Leaders at the Asian-African Summit have called for change in the international order. The biggest nation pushing for this has been China. Speaking at the Summit’s final day, Chinese President Xi Jinping stressed his willingness to contribute to Asian and African development. He said China will do this by creating a large framework for multinational economic growth. He was referring to China’s proposed Asian Infrastructure Investment Bank, or AIIB.

China has participated in the Asian-African Summit since it began in 1955. Premier Zhou Enlai was a key figure at the Bandung Conference. He worked with Indonesian President Sukarno and Indian Prime Minister Jawaharlal Nehru.

In the six decades since, China has increased its influence in Asia and Africa. It recently gathered as many as 57 founding countries to launch the AIIB.

For President Xi, the Summit was an opportunity to show his commitment to change. "Developed nations should maintain and develop an open global economy,” he said. He said wealthier nations should “build a fair, just, and tolerant international financial system, and create an environment that is conducive to the growth of developing countries.”

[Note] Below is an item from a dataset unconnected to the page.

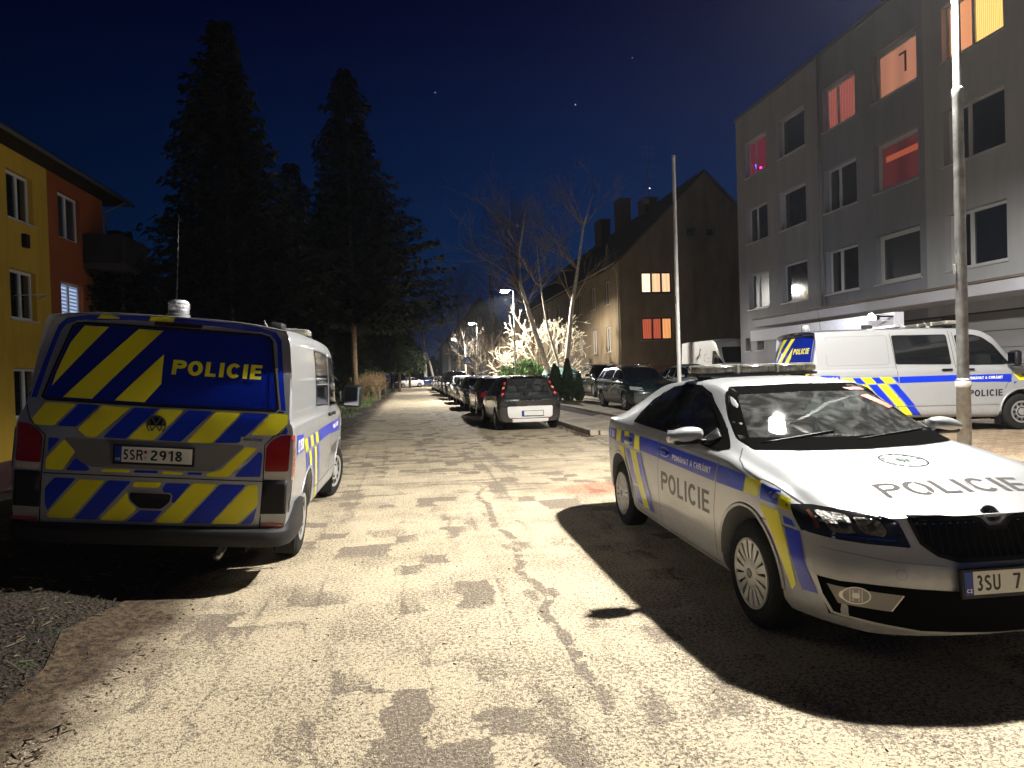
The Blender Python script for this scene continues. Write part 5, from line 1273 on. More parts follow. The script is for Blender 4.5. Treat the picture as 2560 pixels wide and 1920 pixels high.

Xi expressed China’s strong dissatisfaction with the global financial order that continues to be dominated by the IMF and the World Bank, both led by the US. He indicated China’s influence has been repressed, despite its status as an economic giant.

The main focus of President Xi’s diplomacy is a policy he called ‘One Belt, One Road.’ This initiative involves the creation of an economic belt spanning from China to Europe. It aims to create mutual benefits among the nations in the bloc by promoting their development.

Xi visited Pakistan earlier this week ahead of the conference.

He met with the Pakistani Prime Minister to discuss the establishment of an economic corridor that will stretch from Southwestern Pakistan to western China.

The leaders agreed that China would help build infrastructure along the corridor, such as roads, railways and power plants.

This project is considered the flagship of the ‘One Belt, One Road’ initiative.

An expert on Chinese diplomacy points out that President Xi wants to dispel the idea that the nation’s global emergence will threaten world peace.

“Xi tries to calm down this concern,” says Jin Canrong, a professor at the Renmin University of China. “With the so-called AIIB and the ‘One Belt, One Road’ strategy, definitely China will strengthen economic ties with many countries.” Jin says Xi’s ultimate goal is to create for China a global partnership network.

Xi’s emphasis on mutual harmony and benefit has not found universal acceptance. China has been causing major friction with its neighboring countries over territorial rights in the South China Sea and other issues. Some participants in the Asia-Africa Conference alluded to such matters.

"In Asia, there are nations dealing with territorial rights issues on land and sea as well as serious armed conflicts,” said President Truong Tan Sang of Vietnam.